- 発行日 :
- 自治体名 : 埼玉県入間市
- 広報紙名 : 広報いるま 令和7年4月1日号
「障がい」ってなんだろう?みんなでつくる生きやすい社会
障害平等研修(DET)ファシリテーター 上野 優一さん
○プロフィール
2009年に頸髄損傷により四肢麻痺となり、社会のバリアや障壁を実感。「誰もが楽しく過ごしやすい共生社会の実現」を目指し、障害平等研修(DET)のファシリテーターとして活動を開始。現在はNPO法人障害平等研修フォーラムの事務局長とDET埼玉の代表として全国でのDET普及にも尽力。
行政機関や小学校を中心に研修を実施し、共生社会の実現に向けた意識改革を推進しています。
※DET:Disability Equality Trainingの略。障がい者自身がファシリテーター(対話の進行役)となって進める障がい学習のこと。

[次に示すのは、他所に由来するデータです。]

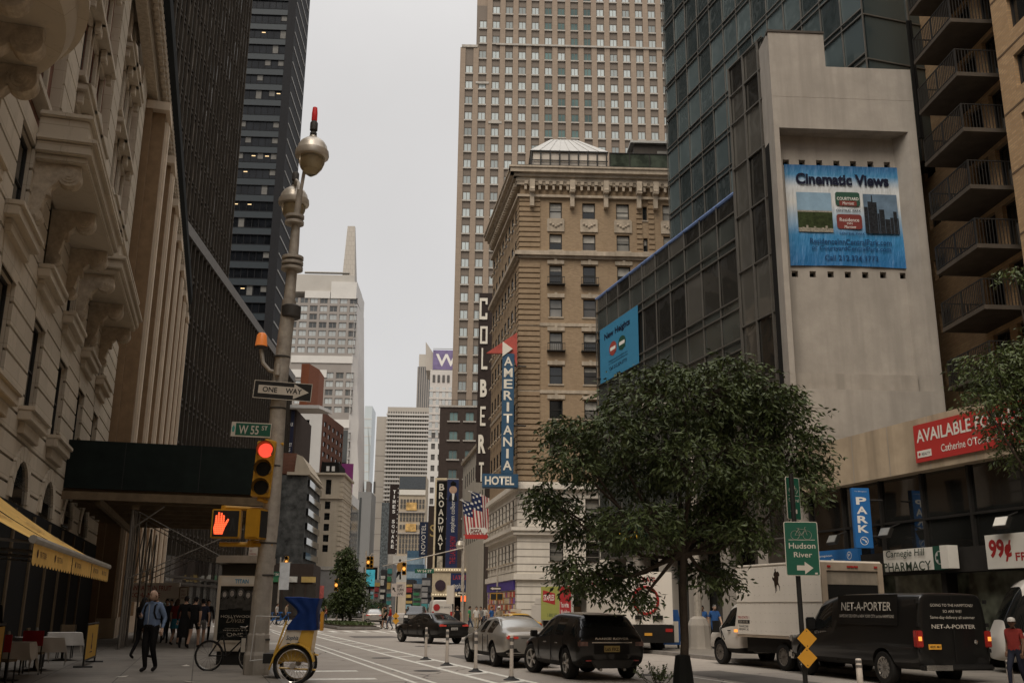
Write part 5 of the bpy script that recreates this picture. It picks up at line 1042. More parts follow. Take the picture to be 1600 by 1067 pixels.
# left side low buildings by the crossing
t, f, w, h = far('hoarding_wall', 'long grey mesh hoarding along the left pavement beyond the planter', 492, 538, 890, 150, R(6), 'hoarding'); solid(t, M('grey_mesh', (.20, .19, .18), .8, var=.2, scale=1), w, h, .4); MB().box(-.1, w, -.15, .5, h + .003, h + .5).build('top_sign', M('hoarding_trim', (.35, .32, .28), .7), t); MB().box(.2, 1.7, -.1, -.005, 2, 4.6).build('poster', M('poster_red_white', (.5, .12, .1), .5, var=.6, scale=1.5), t)
t, f, w, h = far('dark_shopfront_row', 'dark shopfront block behind the pedicab across the side street', 405, 492, 880, 130, R(6)); solid(t, m_dkbrown, w, h, 12); mb = MB()
for k in range(5): mb.cut(); mb.box(.5 + k * 1.45, 1.7 + k * 1.45, -.1, -.004, .5, 4.4)
each(mb, 'shop_window', m_gdark2, t); mb = MB()
for k in range(3): mb.cut(); mb.box(1 + 2.3 * k, 2.8 + 2.3 * k, -.3, -.005, 4.6, 5.3)
for k, o in enumerate(each(mb, 'shop_sign', m_white, t)): o.data.materials[0] = [sgn[4], sgn[1], sgn[3]][k]
# ================================================================ STREET FURNITURE
m_galv = M('weathered_galvanised_steel', (.42, .375, .32), .6, .2, var=.35, scale=4, bump=.15, streak=.35); m_galvd = M('dark_steel_band', (.07, .065, .06), .6, .3)
m_yel = M('signal_yellow', (.52, .27, .02), .5, var=.2, scale=4, streak=.15); m_lensd = M('dark_signal_lens', (.012, .012, .012), .25); m_sblack = M('sign_black', (.016, .015, .014), .5, var=.05); m_signw = M('aged_sign_white', (.55, .50, .43), .55, var=.08)
m_redl = M('lit_red_lens', (1, .09, .05), .4, emit=.85, var=.5, scale=45); m_hand = M('lit_hand_led', (1, .12, .04), .4, emit=1.25, var=0)
# ---- double headed lamp post
PB = gr(399, 1062); PB.z = .12
LP = thing('street_lamp', 'tall weathered steel street lamp with two domed heads carrying the traffic signals', 'street lamp', PB)
def pp(px, py, Y=None): v = at(px, py, Y or PB.y) - PB; return v
mb = MB(); ax = [pp(401, 1040), pp(408, 940), pp(424, 800), pp(437, 600), pp(452, 470)]; ax = [Vector((v.x, 0, v.z)) for v in ax]
mb.tube([Vector((0, 0, .75))] + ax[1:], [.225, .215, .2, .19, .175], 12); o = mb.build('pole', m_galv, LP, smooth=True)
mb = MB(); mb.tube([ax[4], Vector((pp(460, 380).x, 0, pp(460, 380).z)), Vector((pp(463, 345).x, 0, pp(463, 345).z))], [.14, .12, .1], 10); a = pp(470, 300); mb.tube([Vector((pp(463, 345).x, 0, pp(463, 345).z)), Vector((a.x, -.1, a.z))], [.085, .075], 10); mb.build('upper_pole', m_galv, LP, smooth=True)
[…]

私がこの研修を始めるきっかけになったのは、ある小学校の福祉体験学習でした。車椅子ユーザーとして子どもたちに車椅子体験をしてもらったのですが、その感想文の中に「もし自分が車椅子になって大変な思いをするなら死にたい」と書かれていたのです。車椅子になったからといって、人生が終わるわけではありません。社会には楽しいことや学べることがたくさんあるし、自分らしく生きていけるはずです。そんな社会をつくるために、私は障害平等研修のファシリテーター養成講座を受け、この研修を広める活動を始めました。
多くの人が、これまで障がい者と話したことがないと言います。でも一度対話すると、みんな同じ人間なのだと気づくのです。研修では「障がい者が困っていること」を教えるのではなく、「障がいとは何か」を一緒に考えてもらいます。
例えば、入間市には約4,100人の身体障がい者がいます。でも、ファミレスや映画館で、身体障がい者を見かけることは少ないのではないでしょうか。本当は「美味しいものを食べたい」「映画を観たい」と思っているはずなのに、物理的・心理的なバリアがそれを阻んでいるのです。障がい者と健常者を分けているのは、実は社会の意識の方なのかもしれません。「障がい者は特別な存在」と考えるのではなく「ともに生きる仲間」として認め合う。そういう社会になれば、もっと暮らしやすくなるはずです。